3 Cancelled Bouts from UFC NYC Events


The UFC makes it's third appearance in 'the city that never sleeps' at UFC 230 and the promotion tends to always stack the deck when they build an event in The Big Apple.


As fans may know, not every fighter scheduled makes it to the Octagon on fight night. Whether the withdrawals were caused by injuries during fight camp, horrendous weight cuts, illnesses, we realize that there are difficulties that prevent fighters from making it to the cage.


We relive our disappointment as we look at five of the notable cancelled fights from UFC events in New York City.


Nate Diaz vs. Dustin Poirier at UFC 230

At the UFC 25th Anniversary Fall press conference prior to UFC 227, it was announced that Nate Diaz would be making his return to Octagon after a two-year layoff to take on lightweight contender Dustin Poirier.


At this moment, fans everywhere give a collective, "Just bleed."

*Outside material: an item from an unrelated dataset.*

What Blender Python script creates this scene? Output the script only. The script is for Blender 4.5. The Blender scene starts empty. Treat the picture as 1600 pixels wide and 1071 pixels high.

Both fighters have had the opportunity to showcase against against former two-weight champion Conor McGregor, with Diaz splitting a pair of bouts with "The Notorious" one in two of the highest-selling pay-per-views in UFC history, while Poirier failed in his 2014 attempt. Diaz became a star after his bouts with McGregor, while Poirier earned the respect from the fans by putting on exciting fights and finishes.


Diaz has not fought since facing McGregor for a second time in August 2016.


Since his loss to 'Mystic Mac,' Poirier has went 8-1 with one No Contest in his last ten fights, making right of the bracket on his record after finishing Eddie Alvarez this past July.


Less than a month before the fight is to take place, Poirier pulled out with a hip injury. The taunts came immediately from the Stockton-native.

As of now, the fight is off, but there is no question that fans will be just as excited if the fight is rescheduled in the future.


Chris Weidman vs. Luke Rockhold 2 at UFC 230


Just under three years ago at UFC 194, fans felt they were witnessing the new era of the middleweight supremacy; the one after the near seven-year reign of Anderson Silva. The man who dethroned Silva, then undefeated champion Chris Weidman was to take on final Strikeforce middleweight kingpin Luke Rockhold in the co-main event.


Weidman controlled the first two rounds of the fight, taking Rockhold to the ground to wear the Santa Cruz-native out.


Midway through the third round, Weidman threw an ill-advised spinning kick, which Rockhold capitalized on by taking Weidman down, then mounting him, turning the tide of the fight. Rockhold would rain down strikes to a grounded Weidman heavily damaging him, as Weidman would eventually survive the round.


A recurring image in nightmares of Chris Weidman...

In the next round, Rockhold would take down a compromised Weidman and finish him on the ground to claim the title.


Fans would reason that Weidman lost the title by error of judgement attempting the spinning kick, rather than giving the credit to Rockhold.


The UFC would attempt to schedule a rematch at UFC 199, but Weidman would withdraw due to injury and would be replaced by Michael Bisping. Bisping would shock the world and knockout Rockhold to claim the middleweight title, plus derail the chances of Weidman and Rockhold meeting anytime in the near future.


With current champion Robert Whittaker having victories over number-one contender Yoel Romero, whom already holds finishes over the next ranked fighters in Weidman and Rockhold, this leaves the number-two and number-three ranked fighters to duke it out for their spot.

Unfortunately, Rockhold has been battling a bad leg for multiple years, which has limited his in-cage activity as he has only been able to fight four times in the past three years, and was forced to withdraw once again.


Tyron Woodley vs. Georges St-Pierre at UFC 217


We know that Georges St-Pierre became the fourth UFC fighter to hold titles in two separate weight classes after defeating Michael Bisping at UFC 217.


Prior to UFC 209 in March 2017, it was announced that St-Pierre would be challenging Bisping for the middleweight title at an event later on in the year.



After stalled negotiations, St-Pierre sent out a formal challenge to Bisping to fight in November at the planned New York City event.


During this time, White revealed he was unhappy with the negotiation process and was instead working on Bisping to face interim champion Robert Whittaker and St-Pierre would return against welterweight champion Tyron Woodley. Unfortunately for White, Whittaker suffered a serious knee injury in his title fight against Yoel Romero and would be sidelined for the remainder of the year, and Woodley would under-perform in his successful title defense against Demain Maia, which White claimed did not warrant a shot with a pay-per-view draw like St-Pierre. White reverted back to the plan of having Bisping face St-Pierre.



The reason why Woodley-GSP would be listed ahead of Whittaker-Bisping is that St-Pierre made history this night winning his second title in his second division and Woodley going on to defeat Darren Till in his next bout. Whittaker rematched Romero and squeaked a close split decision, while Bisping would be knocked out in his next fight against Kelvin Gasetlum and retire shortly thereafter.